**Problem description**. Repeat the lines that follow, leaving nothing out.

**Material provided**.

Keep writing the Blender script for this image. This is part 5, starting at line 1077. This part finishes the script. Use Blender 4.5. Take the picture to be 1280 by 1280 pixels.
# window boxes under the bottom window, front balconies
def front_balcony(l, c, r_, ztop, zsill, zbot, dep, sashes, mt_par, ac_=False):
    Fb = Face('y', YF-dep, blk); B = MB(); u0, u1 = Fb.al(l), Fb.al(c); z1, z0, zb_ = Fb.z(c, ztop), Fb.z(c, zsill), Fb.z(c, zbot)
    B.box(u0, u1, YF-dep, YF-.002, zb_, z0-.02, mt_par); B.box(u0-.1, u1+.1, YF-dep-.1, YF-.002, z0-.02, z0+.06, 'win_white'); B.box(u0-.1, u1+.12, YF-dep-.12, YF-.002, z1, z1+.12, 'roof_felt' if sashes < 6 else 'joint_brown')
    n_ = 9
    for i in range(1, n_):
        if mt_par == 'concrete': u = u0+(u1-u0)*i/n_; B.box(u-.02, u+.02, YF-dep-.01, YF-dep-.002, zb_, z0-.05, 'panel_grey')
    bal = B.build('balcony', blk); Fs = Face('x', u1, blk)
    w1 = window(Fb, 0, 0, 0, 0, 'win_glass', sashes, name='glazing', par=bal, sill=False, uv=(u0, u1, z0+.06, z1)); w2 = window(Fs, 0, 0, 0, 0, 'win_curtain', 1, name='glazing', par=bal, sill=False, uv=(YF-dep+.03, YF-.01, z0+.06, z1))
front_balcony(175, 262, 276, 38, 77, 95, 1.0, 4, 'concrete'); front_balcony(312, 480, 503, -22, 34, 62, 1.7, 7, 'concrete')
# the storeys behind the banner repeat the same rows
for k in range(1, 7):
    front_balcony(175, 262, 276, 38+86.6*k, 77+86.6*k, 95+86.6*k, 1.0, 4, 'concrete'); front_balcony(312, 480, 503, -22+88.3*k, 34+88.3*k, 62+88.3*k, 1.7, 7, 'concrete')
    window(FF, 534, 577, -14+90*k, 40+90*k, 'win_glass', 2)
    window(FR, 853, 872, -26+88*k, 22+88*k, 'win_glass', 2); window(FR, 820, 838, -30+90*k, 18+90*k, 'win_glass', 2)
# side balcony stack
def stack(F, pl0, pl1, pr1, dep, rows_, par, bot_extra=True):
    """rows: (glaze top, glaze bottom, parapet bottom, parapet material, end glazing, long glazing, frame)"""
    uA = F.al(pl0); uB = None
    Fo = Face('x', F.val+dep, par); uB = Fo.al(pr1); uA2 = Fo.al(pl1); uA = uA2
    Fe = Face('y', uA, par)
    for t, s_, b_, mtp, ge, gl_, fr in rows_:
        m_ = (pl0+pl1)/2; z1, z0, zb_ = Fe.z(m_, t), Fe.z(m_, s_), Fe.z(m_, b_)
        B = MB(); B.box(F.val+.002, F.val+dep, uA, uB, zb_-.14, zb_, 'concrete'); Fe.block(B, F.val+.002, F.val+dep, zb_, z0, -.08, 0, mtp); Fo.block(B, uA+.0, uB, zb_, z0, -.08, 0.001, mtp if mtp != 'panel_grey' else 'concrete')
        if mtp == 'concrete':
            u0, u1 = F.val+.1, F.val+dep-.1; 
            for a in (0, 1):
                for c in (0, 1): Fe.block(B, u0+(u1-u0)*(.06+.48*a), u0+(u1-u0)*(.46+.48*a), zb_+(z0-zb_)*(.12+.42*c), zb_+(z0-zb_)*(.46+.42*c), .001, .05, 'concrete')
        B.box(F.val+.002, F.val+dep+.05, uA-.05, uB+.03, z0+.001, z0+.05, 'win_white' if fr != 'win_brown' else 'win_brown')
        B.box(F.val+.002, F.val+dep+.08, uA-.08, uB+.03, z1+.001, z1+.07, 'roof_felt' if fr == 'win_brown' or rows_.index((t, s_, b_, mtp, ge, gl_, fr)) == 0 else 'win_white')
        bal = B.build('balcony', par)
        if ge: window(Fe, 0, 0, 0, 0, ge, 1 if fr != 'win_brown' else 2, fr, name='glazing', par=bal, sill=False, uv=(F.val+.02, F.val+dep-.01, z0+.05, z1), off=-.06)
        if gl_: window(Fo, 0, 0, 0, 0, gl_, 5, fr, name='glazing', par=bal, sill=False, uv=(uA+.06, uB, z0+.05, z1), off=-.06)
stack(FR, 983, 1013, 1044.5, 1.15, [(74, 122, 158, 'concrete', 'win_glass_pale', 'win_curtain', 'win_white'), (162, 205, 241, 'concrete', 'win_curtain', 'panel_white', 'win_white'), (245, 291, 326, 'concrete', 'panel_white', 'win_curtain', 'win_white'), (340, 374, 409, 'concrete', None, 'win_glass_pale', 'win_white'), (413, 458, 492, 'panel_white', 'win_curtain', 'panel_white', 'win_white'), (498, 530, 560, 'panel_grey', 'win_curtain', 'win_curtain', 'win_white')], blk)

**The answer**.
Keep writing the Blender script for this image. This is part 5, starting at line 1077. This part finishes the script. Use Blender 4.5. Take the picture to be 1280 by 1280 pixels.
# window boxes under the bottom window, front balconies
def front_balcony(l, c, r_, ztop, zsill, zbot, dep, sashes, mt_par, ac_=False):
    Fb = Face('y', YF-dep, blk); B = MB(); u0, u1 = Fb.al(l), Fb.al(c); z1, z0, zb_ = Fb.z(c, ztop), Fb.z(c, zsill), Fb.z(c, zbot)
    B.box(u0, u1, YF-dep, YF-.002, zb_, z0-.02, mt_par); B.box(u0-.1, u1+.1, YF-dep-.1, YF-.002, z0-.02, z0+.06, 'win_white'); B.box(u0-.1, u1+.12, YF-dep-.12, YF-.002, z1, z1+.12, 'roof_felt' if sashes < 6 else 'joint_brown')
    n_ = 9
    for i in range(1, n_):
        if mt_par == 'concrete': u = u0+(u1-u0)*i/n_; B.box(u-.02, u+.02, YF-dep-.01, YF-dep-.002, zb_, z0-.05, 'panel_grey')
    bal = B.build('balcony', blk); Fs = Face('x', u1, blk)
    w1 = window(Fb, 0, 0, 0, 0, 'win_glass', sashes, name='glazing', par=bal, sill=False, uv=(u0, u1, z0+.06, z1)); w2 = window(Fs, 0, 0, 0, 0, 'win_curtain', 1, name='glazing', par=bal, sill=False, uv=(YF-dep+.03, YF-.01, z0+.06, z1))
front_balcony(175, 262, 276, 38, 77, 95, 1.0, 4, 'concrete'); front_balcony(312, 480, 503, -22, 34, 62, 1.7, 7, 'concrete')
# the storeys behind the banner repeat the same rows
for k in range(1, 7):
    front_balcony(175, 262, 276, 38+86.6*k, 77+86.6*k, 95+86.6*k, 1.0, 4, 'concrete'); front_balcony(312, 480, 503, -22+88.3*k, 34+88.3*k, 62+88.3*k, 1.7, 7, 'concrete')
    window(FF, 534, 577, -14+90*k, 40+90*k, 'win_glass', 2)
    window(FR, 853, 872, -26+88*k, 22+88*k, 'win_glass', 2); window(FR, 820, 838, -30+90*k, 18+90*k, 'win_glass', 2)
# side balcony stack
def stack(F, pl0, pl1, pr1, dep, rows_, par, bot_extra=True):
    """rows: (glaze top, glaze bottom, parapet bottom, parapet material, end glazing, long glazing, frame)"""
    uA = F.al(pl0); uB = None
    Fo = Face('x', F.val+dep, par); uB = Fo.al(pr1); uA2 = Fo.al(pl1); uA = uA2
    Fe = Face('y', uA, par)
    for t, s_, b_, mtp, ge, gl_, fr in rows_:
        m_ = (pl0+pl1)/2; z1, z0, zb_ = Fe.z(m_, t), Fe.z(m_, s_), Fe.z(m_, b_)
        B = MB(); B.box(F.val+.002, F.val+dep, uA, uB, zb_-.14, zb_, 'concrete'); Fe.block(B, F.val+.002, F.val+dep, zb_, z0, -.08, 0, mtp); Fo.block(B, uA+.0, uB, zb_, z0, -.08, 0.001, mtp if mtp != 'panel_grey' else 'concrete')
        if mtp == 'concrete':
            u0, u1 = F.val+.1, F.val+dep-.1; 
            for a in (0, 1):
                for c in (0, 1): Fe.block(B, u0+(u1-u0)*(.06+.48*a), u0+(u1-u0)*(.46+.48*a), zb_+(z0-zb_)*(.12+.42*c), zb_+(z0-zb_)*(.46+.42*c), .001, .05, 'concrete')
        B.box(F.val+.002, F.val+dep+.05, uA-.05, uB+.03, z0+.001, z0+.05, 'win_white' if fr != 'win_brown' else 'win_brown')
        B.box(F.val+.002, F.val+dep+.08, uA-.08, uB+.03, z1+.001, z1+.07, 'roof_felt' if fr == 'win_brown' or rows_.index((t, s_, b_, mtp, ge, gl_, fr)) == 0 else 'win_white')
        bal = B.build('balcony', par)
        if ge: window(Fe, 0, 0, 0, 0, ge, 1 if fr != 'win_brown' else 2, fr, name='glazing', par=bal, sill=False, uv=(F.val+.02, F.val+dep-.01, z0+.05, z1), off=-.06)
        if gl_: window(Fo, 0, 0, 0, 0, gl_, 5, fr, name='glazing', par=bal, sill=False, uv=(uA+.06, uB, z0+.05, z1), off=-.06)
stack(FR, 983, 1013, 1044.5, 1.15, [(74, 122, 158, 'concrete', 'win_glass_pale', 'win_curtain', 'win_white'), (162, 205, 241, 'concrete', 'win_curtain', 'panel_white', 'win_white'), (245, 291, 326, 'concrete', 'panel_white', 'win_curtain', 'win_white'), (340, 374, 409, 'concrete', None, 'win_glass_pale', 'win_white'), (413, 458, 492, 'panel_white', 'win_curtain', 'panel_white', 'win_white'), (498, 530, 560, 'panel_grey', 'win_curtain', 'win_curtain', 'win_white')], blk)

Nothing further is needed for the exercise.